Feels a bit weird idk abt the equality cases, can someone check? @below ah lol

MrOreoJuice wrote:

Why are you allowed/what's the motivation to homogenize with $\sum n_i^3 = 1$? And how do you get \[\sum \frac{n_i^2}{Sn_i - n_i^3} \ge \frac{(\sum n_i)^2}{S^2 - 1}\]

My problem!
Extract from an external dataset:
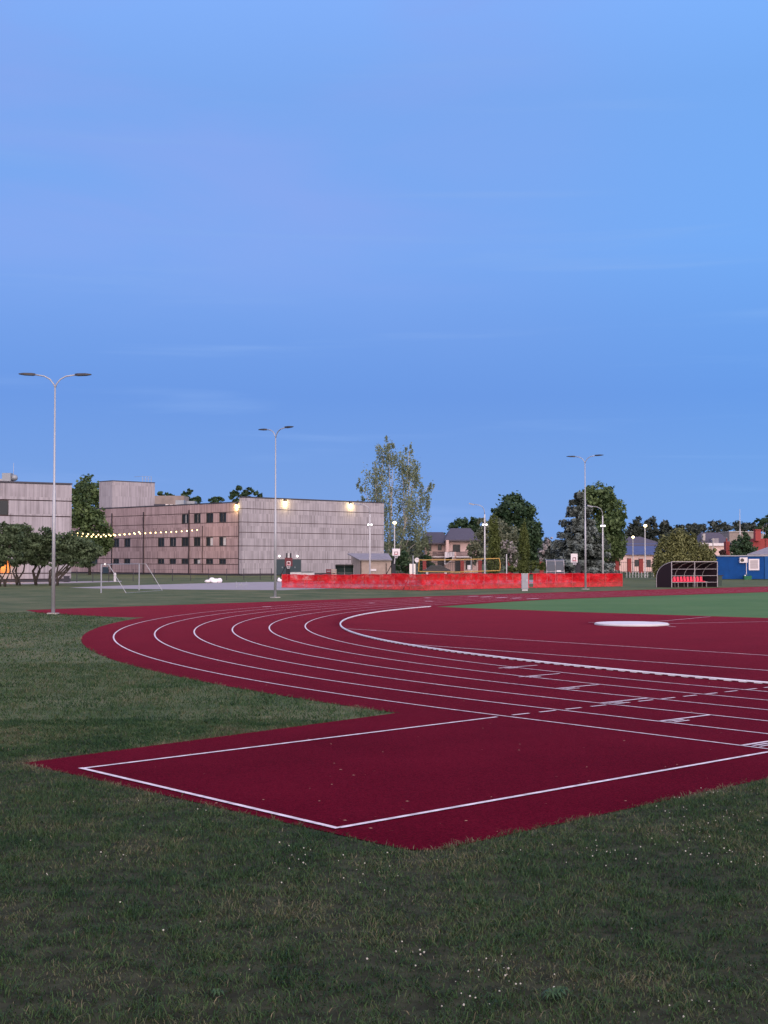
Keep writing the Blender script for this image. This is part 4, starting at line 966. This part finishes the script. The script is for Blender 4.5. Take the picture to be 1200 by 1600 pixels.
for i, (lab, L, st, dy) in enumerate(shr):
    Yt = Y + dy
    lob = plobes(L, Yt, .8)
    t = thing('shrub_tree', lab, 'tree', (PX(sum(st) / 2, Yt), Yt, 0), 0, 'multi-stem trees before the hall')
    V, Fc, SH = crown(lob, 8200, .14, clumps=34, outer=.35, crad=.22, flat=.6, aspect=.5)
    fast_mesh('crown', V, Fc, 'lf_shrub', t, SH)
    b = MB(); yb = Yt
    for k_, sx in enumerate(st):
        x = PX(sx, yb)
        for (c, r), s in zip(lob, (-.9, .7, -.2, .5, .9)):
            if random.random() < .85 or k_ == 0:
                b.tube([(x, yb, -.03), (x + s * .12, yb, .5), (x + s * .45 + (c[0] - x) * .2, yb + .1 * s, 1.25), (x + (c[0] - x) * .6, yb, 2.2), (c[0], c[1], c[2])], [.10, .085, .07, .05, .015], 6)
    b.build('trunk', 'bark', t, world=True, smooth=True)
tree('roof_tree', 'dark treetops showing above the school roof beside the tower', [(255, 772, 10, 6), (266, 774, 9, 7), (262, 800, 16, 26)], 268, 'lf_deep', 1300, .34, clumps=14)
def conifer(label, px, pytop, pyb, hw, Y, leafm='lf_deep', n=1500, size=.36, name='conifer', tiers=12, droop=.25, jag=.5, base_py=None):
    x = PX(px, Y); z1 = ZH(pytop, Y); z0 = ZH(pyb, Y) if pyb else .4; w = hw * Y / F
    t = thing(name, label, 'tree', (x, Y, 0))
    C = []; SH = []; O = []
    for i in range(tiers):
        u = (i + .5 * rng.random()) / tiers; zc = z0 + (z1 - z0) * u; rad = w * (1 - u) ** .85 + .08 * w
        nb = max(5, int(13 * (1 - u) + 5))
        for j in range(nb):
            a = 2 * math.pi * (j + rng.random()) / nb; L = rad * (1 - jag * .5 + jag * .6 * rng.random()); m = max(4, int(n / tiers / nb * 1.6 * (1.25 - u)))
            s = np.sqrt(rng.random(m)); wd = .20 * L * (1.15 - s)
            rr = s * L; off = rng.normal(size=m) * wd; sh = rng.random()
            xx = x + rr * math.cos(a) - off * math.sin(a); yy = Y + rr * math.sin(a) + off * math.cos(a)
            zz_ = zc + (rng.random() - .5) * .9 * (z1 - z0) / tiers * (1 - u) - droop * rr * (1 - .5 * s) + (rng.random(m) - .6) * .8 * (z1 - z0) / tiers
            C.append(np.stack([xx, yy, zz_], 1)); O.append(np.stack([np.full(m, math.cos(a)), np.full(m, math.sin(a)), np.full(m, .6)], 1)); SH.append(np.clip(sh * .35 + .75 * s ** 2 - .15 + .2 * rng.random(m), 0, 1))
    C = np.concatenate(C); O = np.concatenate(O); SH = np.concatenate(SH); m = len(C)
    nr = O * .6 + rng.normal(size=(m, 3)) * .5 + np.array([0, 0, .5]); nr /= np.linalg.norm(nr, axis=1)[:, None]
    a = np.cross(nr, rng.normal(size=(m, 3))); a /= np.linalg.norm(a, axis=1)[:, None]; b = np.cross(nr, a); s = size * (.6 + .8 * rng.random(m))[:, None]
    C[:, 2] = np.maximum(C[:, 2], .1)
    V = np.stack([C + a * s, C + b * s * .5, C - a * s, C - b * s * .5], 1).reshape(-1, 3)
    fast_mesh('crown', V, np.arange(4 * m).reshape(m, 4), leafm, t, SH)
    MB().tube([(x, Y, -.05), (x, Y, z1 - .1)], [.22, .03], 7).build('trunk', 'bark', t, world=True)
    return t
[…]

By Cauchy Schwarz inequality, we have \[ \left(\sum_{i=1}^{k}\frac{n_i}{S-n_i^2}\right)(n_1+n_2 \cdots +n_k) \geq \left(\sum_{i=1}^{k}\sqrt{\frac{n_i^2}{S-n_i^2}}\right)^2 \] By the AM-GM inequality, we have $$\sqrt{\frac{S-n_i^2}{n_i^2}} \leq \frac{1}{2}\left(\frac{S-n_i^2}{n_i^2}+1\right)=\frac{1}{2}\left(\frac{S}{n_i^2}\right)$$ By flipping the fraction, this implies that $$\sqrt{\frac{n_i^2}{S-n_i^2}} \geq \frac{2n_i^2}{S}$$ $$\sum_{i=1}^{k}\sqrt{\frac{n_i^2}{S-n_i^2}}\geq \frac{2\displaystyle{\sum_{i=1}^{k}n_i^2}}{S}=2$$ Hence, $$\sum_{i=1}^{k}\frac{n_i}{S-n_i^2} \geq \frac{\left(\displaystyle{\sum_{i=1}^{k}\sqrt{\frac{n_i^2}{S-n_i^2}}}\right)^2}{n_1+n_2 \cdots +n_k}\geq\frac{4}{n_1+n_2 \cdots +n_k}$$ Equality case holds when $(n_1,n_2,...n_{k-2})$ all tends towards $0$ and $n_{k-1}=n_k$ Q.E.D

Let $n_i=\sqrt{x_i}$ and assume $x_1+\dots+x_k=1$. By CS, $$\left(\frac{\sqrt{x_1}}{1-x_1}+\dots+\frac{\sqrt{x_k}}{1-x_k}\right)\left (\sqrt{x_1}+\dots+\sqrt{x_k}\right) \geq \left (\sqrt{\frac{x_1}{1-x_1}}+\dots+\sqrt{\frac{x_k}{1-x_k}} \right)^2.$$Hence we just need to prove $$\sqrt{\frac{x_1}{1-x_1}}+\dots+\sqrt{\frac{x_k}{1-x_k}} \geq 2 \qquad (1)$$Let $f(x)=\sqrt{\frac{x}{1-x}}$ then $f''(x)=0\iff x=1/4$, hence we can apply EV. Let's assume $x_1=x_2=\dots=x_{k-1}$. Then $x_k=1-(k-1)x_1$ and $(1)$ becomes $$(k-1)\sqrt{\frac{x_1}{1-x_1}}+\sqrt{\frac{1}{(k-1)x_1}-1}\geq 2$$and this isn't very hard to prove for $0<x_1\leq \frac{1}{k-1}$.